=== DATA ENTRIES ===
::::::::
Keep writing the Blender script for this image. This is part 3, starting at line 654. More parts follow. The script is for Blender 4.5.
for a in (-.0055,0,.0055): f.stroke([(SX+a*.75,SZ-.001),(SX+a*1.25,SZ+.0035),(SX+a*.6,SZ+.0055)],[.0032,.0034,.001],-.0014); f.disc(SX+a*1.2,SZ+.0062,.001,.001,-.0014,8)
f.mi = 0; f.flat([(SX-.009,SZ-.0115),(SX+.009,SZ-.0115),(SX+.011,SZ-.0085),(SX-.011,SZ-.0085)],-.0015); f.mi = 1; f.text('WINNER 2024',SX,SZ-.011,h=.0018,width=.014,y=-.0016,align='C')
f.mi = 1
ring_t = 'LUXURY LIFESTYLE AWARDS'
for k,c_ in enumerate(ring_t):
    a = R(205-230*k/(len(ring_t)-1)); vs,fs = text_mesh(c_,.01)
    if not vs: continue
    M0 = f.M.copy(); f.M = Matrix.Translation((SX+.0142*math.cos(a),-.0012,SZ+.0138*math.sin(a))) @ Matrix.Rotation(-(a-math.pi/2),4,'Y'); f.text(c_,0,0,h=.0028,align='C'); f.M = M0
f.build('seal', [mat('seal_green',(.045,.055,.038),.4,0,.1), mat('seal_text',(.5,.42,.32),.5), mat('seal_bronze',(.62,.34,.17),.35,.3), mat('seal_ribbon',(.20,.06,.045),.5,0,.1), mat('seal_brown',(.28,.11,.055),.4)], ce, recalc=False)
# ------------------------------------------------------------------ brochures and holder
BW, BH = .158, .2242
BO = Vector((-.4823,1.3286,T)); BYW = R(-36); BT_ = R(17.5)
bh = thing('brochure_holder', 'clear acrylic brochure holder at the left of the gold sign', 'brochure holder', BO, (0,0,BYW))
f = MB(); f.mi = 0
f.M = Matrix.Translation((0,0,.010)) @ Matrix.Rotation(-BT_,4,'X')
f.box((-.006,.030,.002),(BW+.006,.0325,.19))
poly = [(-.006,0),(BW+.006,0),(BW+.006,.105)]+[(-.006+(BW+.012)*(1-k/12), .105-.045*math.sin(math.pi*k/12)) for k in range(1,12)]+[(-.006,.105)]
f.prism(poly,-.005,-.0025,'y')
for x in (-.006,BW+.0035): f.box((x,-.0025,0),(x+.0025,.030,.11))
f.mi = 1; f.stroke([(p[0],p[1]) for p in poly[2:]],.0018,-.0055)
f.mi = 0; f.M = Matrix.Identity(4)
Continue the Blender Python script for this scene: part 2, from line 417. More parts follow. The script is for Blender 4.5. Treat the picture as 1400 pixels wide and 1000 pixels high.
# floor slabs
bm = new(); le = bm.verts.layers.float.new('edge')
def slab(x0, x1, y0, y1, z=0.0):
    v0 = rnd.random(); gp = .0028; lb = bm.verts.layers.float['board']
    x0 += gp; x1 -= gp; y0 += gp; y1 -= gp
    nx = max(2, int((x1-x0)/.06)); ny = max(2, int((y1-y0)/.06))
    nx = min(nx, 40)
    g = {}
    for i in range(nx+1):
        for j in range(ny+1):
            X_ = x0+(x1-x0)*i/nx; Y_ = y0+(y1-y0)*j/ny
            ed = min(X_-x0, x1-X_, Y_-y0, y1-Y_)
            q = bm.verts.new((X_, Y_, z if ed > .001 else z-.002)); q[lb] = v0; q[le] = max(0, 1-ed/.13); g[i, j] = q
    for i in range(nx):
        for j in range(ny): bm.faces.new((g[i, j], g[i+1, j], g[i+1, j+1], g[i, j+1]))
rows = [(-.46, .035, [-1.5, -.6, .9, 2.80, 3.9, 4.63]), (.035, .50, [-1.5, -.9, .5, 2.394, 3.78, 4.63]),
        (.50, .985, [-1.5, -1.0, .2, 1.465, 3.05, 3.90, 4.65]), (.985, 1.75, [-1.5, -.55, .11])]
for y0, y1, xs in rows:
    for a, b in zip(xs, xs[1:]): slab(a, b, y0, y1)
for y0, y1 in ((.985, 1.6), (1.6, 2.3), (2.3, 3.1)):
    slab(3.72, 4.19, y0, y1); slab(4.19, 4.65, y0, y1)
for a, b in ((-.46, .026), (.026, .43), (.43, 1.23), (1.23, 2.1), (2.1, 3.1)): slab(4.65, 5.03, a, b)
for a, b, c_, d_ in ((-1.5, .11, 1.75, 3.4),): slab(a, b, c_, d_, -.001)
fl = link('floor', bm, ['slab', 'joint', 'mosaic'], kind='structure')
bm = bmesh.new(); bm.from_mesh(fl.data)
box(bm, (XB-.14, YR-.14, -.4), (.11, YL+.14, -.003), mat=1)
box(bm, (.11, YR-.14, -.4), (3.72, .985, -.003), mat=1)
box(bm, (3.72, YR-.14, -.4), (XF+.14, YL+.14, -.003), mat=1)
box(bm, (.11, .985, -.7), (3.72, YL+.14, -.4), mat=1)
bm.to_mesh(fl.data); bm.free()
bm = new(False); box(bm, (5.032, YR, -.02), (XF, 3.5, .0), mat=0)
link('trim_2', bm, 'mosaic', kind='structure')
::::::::
=== GIVEN REQUEST ===
Copy out the data shown above without altering anything.

=== EXPECTED ANSWER ===
Keep writing the Blender script for this image. This is part 3, starting at line 654. More parts follow. The script is for Blender 4.5.
for a in (-.0055,0,.0055): f.stroke([(SX+a*.75,SZ-.001),(SX+a*1.25,SZ+.0035),(SX+a*.6,SZ+.0055)],[.0032,.0034,.001],-.0014); f.disc(SX+a*1.2,SZ+.0062,.001,.001,-.0014,8)
f.mi = 0; f.flat([(SX-.009,SZ-.0115),(SX+.009,SZ-.0115),(SX+.011,SZ-.0085),(SX-.011,SZ-.0085)],-.0015); f.mi = 1; f.text('WINNER 2024',SX,SZ-.011,h=.0018,width=.014,y=-.0016,align='C')
f.mi = 1
ring_t = 'LUXURY LIFESTYLE AWARDS'
for k,c_ in enumerate(ring_t):
    a = R(205-230*k/(len(ring_t)-1)); vs,fs = text_mesh(c_,.01)
    if not vs: continue
    M0 = f.M.copy(); f.M = Matrix.Translation((SX+.0142*math.cos(a),-.0012,SZ+.0138*math.sin(a))) @ Matrix.Rotation(-(a-math.pi/2),4,'Y'); f.text(c_,0,0,h=.0028,align='C'); f.M = M0
f.build('seal', [mat('seal_green',(.045,.055,.038),.4,0,.1), mat('seal_text',(.5,.42,.32),.5), mat('seal_bronze',(.62,.34,.17),.35,.3), mat('seal_ribbon',(.20,.06,.045),.5,0,.1), mat('seal_brown',(.28,.11,.055),.4)], ce, recalc=False)
# ------------------------------------------------------------------ brochures and holder
BW, BH = .158, .2242
BO = Vector((-.4823,1.3286,T)); BYW = R(-36); BT_ = R(17.5)
bh = thing('brochure_holder', 'clear acrylic brochure holder at the left of the gold sign', 'brochure holder', BO, (0,0,BYW))
f = MB(); f.mi = 0
f.M = Matrix.Translation((0,0,.010)) @ Matrix.Rotation(-BT_,4,'X')
f.box((-.006,.030,.002),(BW+.006,.0325,.19))
poly = [(-.006,0),(BW+.006,0),(BW+.006,.105)]+[(-.006+(BW+.012)*(1-k/12), .105-.045*math.sin(math.pi*k/12)) for k in range(1,12)]+[(-.006,.105)]
f.prism(poly,-.005,-.0025,'y')
for x in (-.006,BW+.0035): f.box((x,-.0025,0),(x+.0025,.030,.11))
f.mi = 1; f.stroke([(p[0],p[1]) for p in poly[2:]],.0018,-.0055)
f.mi = 0; f.M = Matrix.Identity(4)
Continue the Blender Python script for this scene: part 2, from line 417. More parts follow. The script is for Blender 4.5. Treat the picture as 1400 pixels wide and 1000 pixels high.
# floor slabs
bm = new(); le = bm.verts.layers.float.new('edge')
def slab(x0, x1, y0, y1, z=0.0):
    v0 = rnd.random(); gp = .0028; lb = bm.verts.layers.float['board']
    x0 += gp; x1 -= gp; y0 += gp; y1 -= gp
    nx = max(2, int((x1-x0)/.06)); ny = max(2, int((y1-y0)/.06))
    nx = min(nx, 40)
    g = {}
    for i in range(nx+1):
        for j in range(ny+1):
            X_ = x0+(x1-x0)*i/nx; Y_ = y0+(y1-y0)*j/ny
            ed = min(X_-x0, x1-X_, Y_-y0, y1-Y_)
            q = bm.verts.new((X_, Y_, z if ed > .001 else z-.002)); q[lb] = v0; q[le] = max(0, 1-ed/.13); g[i, j] = q
    for i in range(nx):
        for j in range(ny): bm.faces.new((g[i, j], g[i+1, j], g[i+1, j+1], g[i, j+1]))
rows = [(-.46, .035, [-1.5, -.6, .9, 2.80, 3.9, 4.63]), (.035, .50, [-1.5, -.9, .5, 2.394, 3.78, 4.63]),
        (.50, .985, [-1.5, -1.0, .2, 1.465, 3.05, 3.90, 4.65]), (.985, 1.75, [-1.5, -.55, .11])]
for y0, y1, xs in rows:
    for a, b in zip(xs, xs[1:]): slab(a, b, y0, y1)
for y0, y1 in ((.985, 1.6), (1.6, 2.3), (2.3, 3.1)):
    slab(3.72, 4.19, y0, y1); slab(4.19, 4.65, y0, y1)
for a, b in ((-.46, .026), (.026, .43), (.43, 1.23), (1.23, 2.1), (2.1, 3.1)): slab(4.65, 5.03, a, b)
for a, b, c_, d_ in ((-1.5, .11, 1.75, 3.4),): slab(a, b, c_, d_, -.001)
fl = link('floor', bm, ['slab', 'joint', 'mosaic'], kind='structure')
bm = bmesh.new(); bm.from_mesh(fl.data)
box(bm, (XB-.14, YR-.14, -.4), (.11, YL+.14, -.003), mat=1)
box(bm, (.11, YR-.14, -.4), (3.72, .985, -.003), mat=1)
box(bm, (3.72, YR-.14, -.4), (XF+.14, YL+.14, -.003), mat=1)
box(bm, (.11, .985, -.7), (3.72, YL+.14, -.4), mat=1)
bm.to_mesh(fl.data); bm.free()
bm = new(False); box(bm, (5.032, YR, -.02), (XF, 3.5, .0), mat=0)
link('trim_2', bm, 'mosaic', kind='structure')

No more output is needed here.